- **DIRECTIONS FOR THIS TASK**
Transcribe the listing exactly, leaving out every picture.

- **DATA SEGMENT**
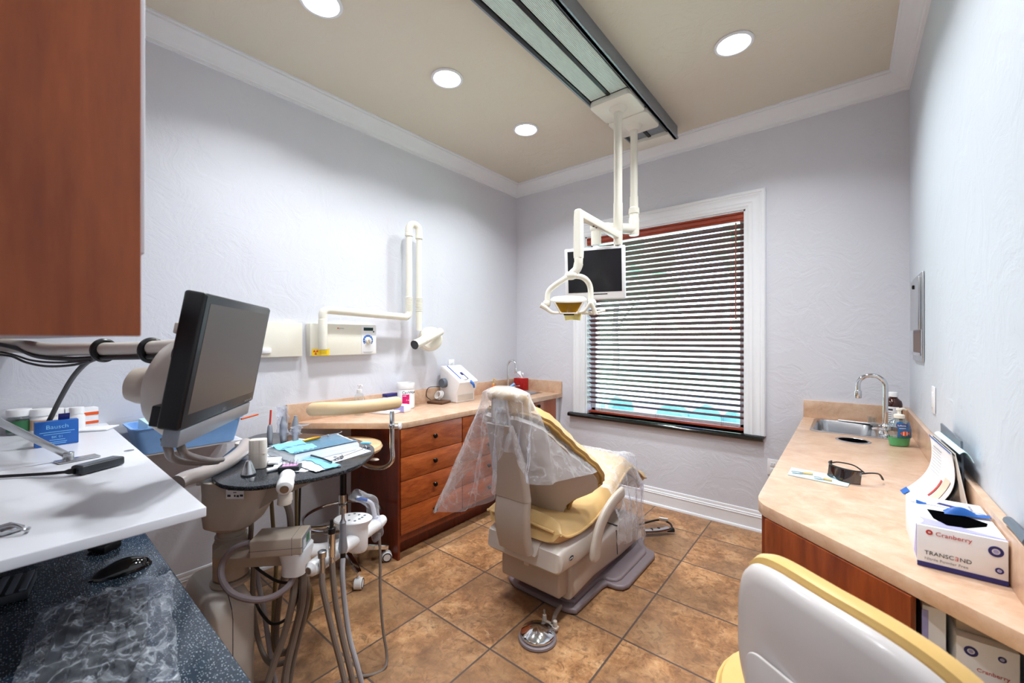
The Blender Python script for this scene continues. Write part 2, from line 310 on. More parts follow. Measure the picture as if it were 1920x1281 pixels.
# ---- window
w=bpy.data.objects.new('window_1',None); COL.objects.link(w); w.location=(-1.26,WB,.7); OFF['window_1']=V(w.location); w['kind']='structure'
fl=[(0,0),(.13,0),(.13,.016),(.122,.022),(.108,.022),(.102,.017),(.094,.020),(.086,.016),(.052,.016),(.046,.020),(.038,.016),(.022,.018),(.012,.012),(0,.012)]
def casing(p0,p1,inx,ms):
    b=MB(); p0,p1,inx=V(p0),V(p1),V(inx); d=(p1-p0).normalized()
    b.loft([[p0+inx*-o+V((0,-t,0))-d*(o*ms[0]) for o,t in fl],[p1+inx*-o+V((0,-t,0))+d*(o*ms[1]) for o,t in fl]]); b.build('window_frame','trim',w)
casing((OX1,WB,.702),(OX1,WB,OZ1),(-1,0,0),(0,1)); casing((OX0,WB,.702),(OX0,WB,OZ1),(1,0,0),(0,1)); casing((OX0,WB,OZ1),(OX1,WB,OZ1),(0,0,-1),(1,1))
b=MB()
for lo,hi in (((OX0-.001,WB,OZ0),(OX0+.012,WB+.12,OZ1)),((OX1-.012,WB,OZ0),(OX1+.001,WB+.12,OZ1)),((OX0,WB,OZ1-.012),(OX1,WB+.12,OZ1+.001))): b.bb(lo,hi)
b.build('jamb_liner','trim',w)
b=MB()
for lo,hi in (((OX0+.012,WB+.095,.705),(OX0+.055,WB+.13,OZ1-.012)),((OX1-.055,WB+.095,.705),(OX1-.012,WB+.13,OZ1-.012)),((OX0+.012,WB+.095,.705),(OX1-.012,WB+.13,.75)),((OX0+.012,WB+.095,OZ1-.06),(OX1-.012,WB+.13,OZ1-.012))): b.bb(lo,hi,.004)
b.build('sash','trim',w)
b=MB(); b.bb((OX0+.04,WB+.11,.74),(OX1-.04,WB+.114,OZ1-.05)); b.build('window_pane','glass',w)
b=MB(); b.loft([[(x,y,z) for y,z in ((WB+.14,.70),(WB+.14,.672),(WB-.02,.672),(WB-.034,.664),(WB-.042,.664),(WB-.05,.672),(WB-.055,.684),(WB-.05,.695),(WB-.042,.70))] for x in (-2.10,-.472)]); b.build('window_sill','sill',w)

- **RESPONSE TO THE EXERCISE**
The Blender Python script for this scene continues. Write part 2, from line 310 on. More parts follow. Measure the picture as if it were 1920x1281 pixels.
# ---- window
w=bpy.data.objects.new('window_1',None); COL.objects.link(w); w.location=(-1.26,WB,.7); OFF['window_1']=V(w.location); w['kind']='structure'
fl=[(0,0),(.13,0),(.13,.016),(.122,.022),(.108,.022),(.102,.017),(.094,.020),(.086,.016),(.052,.016),(.046,.020),(.038,.016),(.022,.018),(.012,.012),(0,.012)]
def casing(p0,p1,inx,ms):
    b=MB(); p0,p1,inx=V(p0),V(p1),V(inx); d=(p1-p0).normalized()
    b.loft([[p0+inx*-o+V((0,-t,0))-d*(o*ms[0]) for o,t in fl],[p1+inx*-o+V((0,-t,0))+d*(o*ms[1]) for o,t in fl]]); b.build('window_frame','trim',w)
casing((OX1,WB,.702),(OX1,WB,OZ1),(-1,0,0),(0,1)); casing((OX0,WB,.702),(OX0,WB,OZ1),(1,0,0),(0,1)); casing((OX0,WB,OZ1),(OX1,WB,OZ1),(0,0,-1),(1,1))
b=MB()
for lo,hi in (((OX0-.001,WB,OZ0),(OX0+.012,WB+.12,OZ1)),((OX1-.012,WB,OZ0),(OX1+.001,WB+.12,OZ1)),((OX0,WB,OZ1-.012),(OX1,WB+.12,OZ1+.001))): b.bb(lo,hi)
b.build('jamb_liner','trim',w)
b=MB()
for lo,hi in (((OX0+.012,WB+.095,.705),(OX0+.055,WB+.13,OZ1-.012)),((OX1-.055,WB+.095,.705),(OX1-.012,WB+.13,OZ1-.012)),((OX0+.012,WB+.095,.705),(OX1-.012,WB+.13,.75)),((OX0+.012,WB+.095,OZ1-.06),(OX1-.012,WB+.13,OZ1-.012))): b.bb(lo,hi,.004)
b.build('sash','trim',w)
b=MB(); b.bb((OX0+.04,WB+.11,.74),(OX1-.04,WB+.114,OZ1-.05)); b.build('window_pane','glass',w)
b=MB(); b.loft([[(x,y,z) for y,z in ((WB+.14,.70),(WB+.14,.672),(WB-.02,.672),(WB-.034,.664),(WB-.042,.664),(WB-.05,.672),(WB-.055,.684),(WB-.05,.695),(WB-.042,.70))] for x in (-2.10,-.472)]); b.build('window_sill','sill',w)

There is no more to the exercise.